··· GIVEN MATERIAL

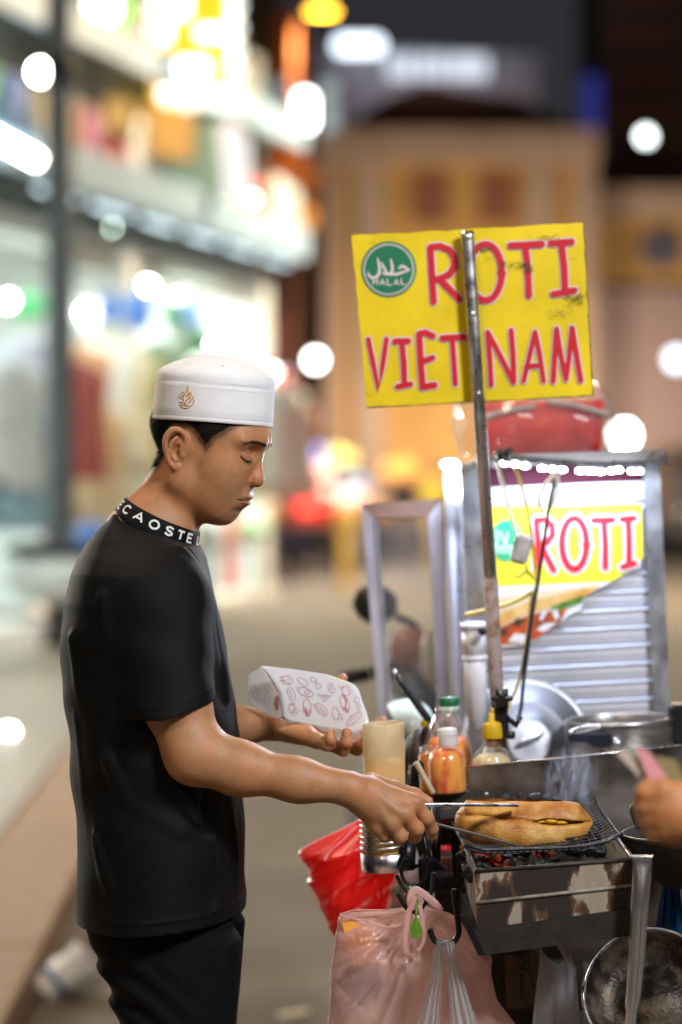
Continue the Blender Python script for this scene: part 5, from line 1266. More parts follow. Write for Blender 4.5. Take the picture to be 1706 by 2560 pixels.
# slats: one mesh, repeated
mb = MB(); c0 = PA(1424, 1280, YB+.008)
W_ = S(1611-1210, YB); Hs = S(45.0, YB)
prof = [(-.5, .0), (-.5, -.006), (-.42, -.0085), (-.34, -.0085), (-.27, -.004), (.0, -.0052), (.42, -.004), (.5, -.001), (.5, .004), (-.5, .004)]
Vp = [c0+ex*(sx*W_/2)+ey*d_+ez*(-h_*Hs) for sx in (-1, 1) for h_, d_ in prof]; n_ = len(prof)
mb.add(Vp, [(i, (i+1) % n_, n_+(i+1) % n_, n_+i) for i in range(n_)]+[tuple(range(n_))[::-1], tuple(range(n_, 2*n_))], 0, False)
sl0 = mb.build('slat', M_ALUP, cab)
for i in range(1, 13): dup(sl0, -ez*Hs*i+ey*.0)
# poster, torn along its lower right
pst = MB(); YP = YB-.006
mb = MB(); mb.prism(quadpx([q3(*a) for a in [(683, 312), (1380, 298), (1387, 548), (1350, 592), (1245, 658), (1180, 690), (1118, 716), (1100, 790), (1040, 815), (1000, 852), (940, 890), (880, 935), (800, 955), (705, 965)]], YP), (0, .0008, 0))
poster = mb.build('poster', M_WHITE, cab, 'torn white and yellow roti poster with a sandwich picture')
def patch(name, pts, lift, m, par=poster): return polyobj(name, [q3(*a) for a in pts], YP-lift, .0001, m, par)
patch('yellow_field', [(683, 312), (1380, 298), (1387, 545), (1350, 587), (1245, 655), (700, 678)], .0006, M_YELP)
patch('bread_picture', [(708, 815), (790, 775), (900, 738), (1010, 712), (1110, 690), (1190, 672), (1110, 735), (1000, 770), (880, 800), (790, 830), (712, 872)], .0006, mat('printed_crust', (.66, .33, .07), rough=.4, col2=(.80, .55, .22), scale=20))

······

### EXERCISE REQUIREMENTS
Repeat verbatim all the material, but not the pictures.

### ANSWER
Continue the Blender Python script for this scene: part 5, from line 1266. More parts follow. Write for Blender 4.5. Take the picture to be 1706 by 2560 pixels.
# slats: one mesh, repeated
mb = MB(); c0 = PA(1424, 1280, YB+.008)
W_ = S(1611-1210, YB); Hs = S(45.0, YB)
prof = [(-.5, .0), (-.5, -.006), (-.42, -.0085), (-.34, -.0085), (-.27, -.004), (.0, -.0052), (.42, -.004), (.5, -.001), (.5, .004), (-.5, .004)]
Vp = [c0+ex*(sx*W_/2)+ey*d_+ez*(-h_*Hs) for sx in (-1, 1) for h_, d_ in prof]; n_ = len(prof)
mb.add(Vp, [(i, (i+1) % n_, n_+(i+1) % n_, n_+i) for i in range(n_)]+[tuple(range(n_))[::-1], tuple(range(n_, 2*n_))], 0, False)
sl0 = mb.build('slat', M_ALUP, cab)
for i in range(1, 13): dup(sl0, -ez*Hs*i+ey*.0)
# poster, torn along its lower right
pst = MB(); YP = YB-.006
mb = MB(); mb.prism(quadpx([q3(*a) for a in [(683, 312), (1380, 298), (1387, 548), (1350, 592), (1245, 658), (1180, 690), (1118, 716), (1100, 790), (1040, 815), (1000, 852), (940, 890), (880, 935), (800, 955), (705, 965)]], YP), (0, .0008, 0))
poster = mb.build('poster', M_WHITE, cab, 'torn white and yellow roti poster with a sandwich picture')
def patch(name, pts, lift, m, par=poster): return polyobj(name, [q3(*a) for a in pts], YP-lift, .0001, m, par)
patch('yellow_field', [(683, 312), (1380, 298), (1387, 545), (1350, 587), (1245, 655), (700, 678)], .0006, M_YELP)
patch('bread_picture', [(708, 815), (790, 775), (900, 738), (1010, 712), (1110, 690), (1190, 672), (1110, 735), (1000, 770), (880, 800), (790, 830), (712, 872)], .0006, mat('printed_crust', (.66, .33, .07), rough=.4, col2=(.80, .55, .22), scale=20))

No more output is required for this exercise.